The school website pages accessed for this review do not publish tuition fees for 2025 to 2026, and the June 2024 Ofsted report notes that fees were “unable to ascertain” in the school details section for that inspection visit.
The most recent publicly available fee range found in official documentation is older: an Ofsted report published in March 2023 lists annual day fees as £16,500 to £28,225 at that time. Families should treat this as historical and confirm current charges directly with the school and, where relevant, the commissioning local authority.
Fees data coming soon.
The published school day runs from 08.50 registration, with five lessons and breaks through the day, and an early finish on Fridays at 14.00.
Breakfast is available from 08.50 with a light breakfast offered until 09.15. Lunches are not provided at this time, so students need to bring a packed lunch.
Term dates are published for the 2025 to 2026 academic year, including half-term weeks and two parents’ evenings listed in November 2025 and March 2026.
Operational certainty. The June 2024 inspection record states the school appeared to have closed at the time inspectors attended, with the premises locked and no staff or pupils present. Verify current status before investing time in a placement process.
Not a conventional admissions model. Referral forms, risk assessment and EHCP paperwork may be required. This can be helpful for safe planning, but it can also lengthen timelines and limit suitability for families seeking a straightforward independent-school application route.
Provision is shaped by need. The stated focus includes students experiencing anxiety, school refusal and behavioural or social difficulties. For some families this is exactly the right peer context; others may prefer a setting with a more conventional mainstream intake profile.

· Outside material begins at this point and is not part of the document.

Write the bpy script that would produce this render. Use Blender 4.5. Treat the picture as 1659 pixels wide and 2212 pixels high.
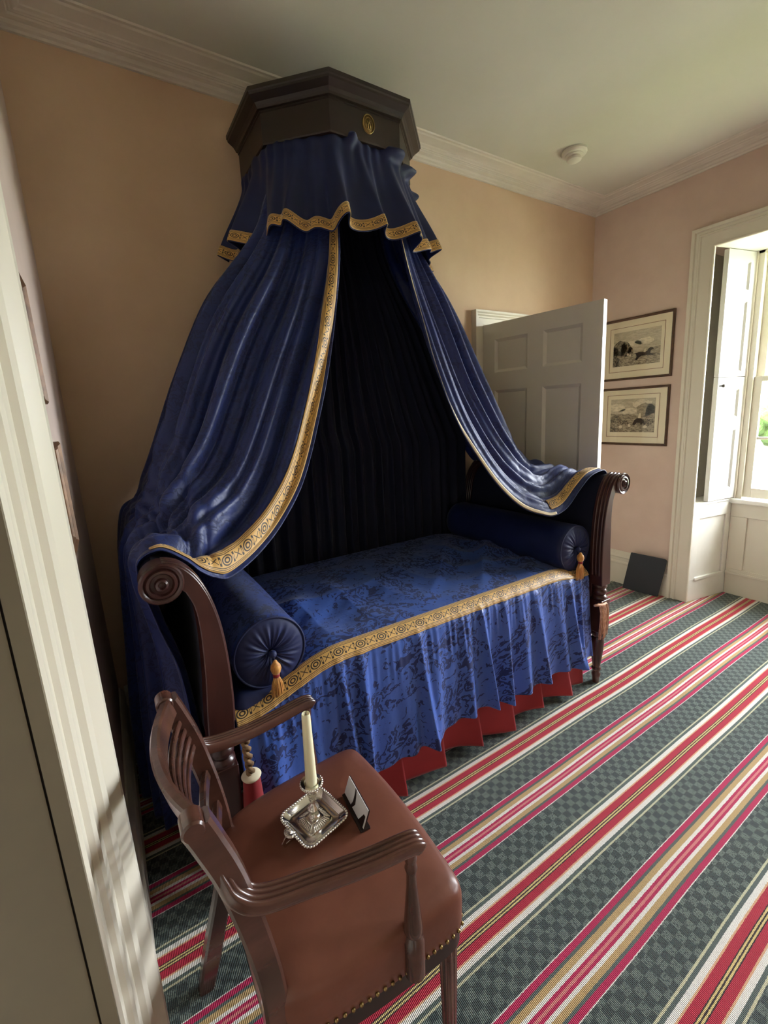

This is a small, referral-oriented independent setting positioning itself around re-engagement, personal development, and vocationally informed learning for students aged 13 to 18. It is best suited to families and local authorities looking for a smaller environment for a young person whose previous placement has broken down and who needs structure, adult support, and an employability-aware curriculum. The limiting factor is confidence in stability and current operation, so confirming status and current arrangements is an essential first step.
The most recent inspection record dated 06 June 2024 states that the school appeared to have closed at the time of the visit, so quality questions should start with confirming current operation and then reviewing the most recent evidence the school can provide for students with similar needs.
The school website pages accessed do not publish 2025 to 2026 fees, and the June 2024 inspection record notes that fees were not able to be confirmed in that visit. An older Ofsted document published in March 2023 listed annual day fees of £16,500 to £28,225 at that time, but families should treat this as historical and confirm current charges directly.
The school describes a referral-led approach for many admissions enquiries. It states that a referral form and risk assessment may be required and, where relevant, an EHCP should be shared to assess suitability, ideally with consultation from the relevant local authority.
The published timetable starts with registration at 08.50 and runs through five lessons with breaks, lunch at 12.15, and an early finish on Fridays at 14.00.
Instead of listing weekly clubs, the school’s galleries show examples of practical projects and visits, including a Fire Station careers visit, construction skills sessions such as bricklaying and plastering, visits such as Black Country Museum and Arden Garage, plus projects including gardening, a vegetable and flower garden project, and bike maintenance.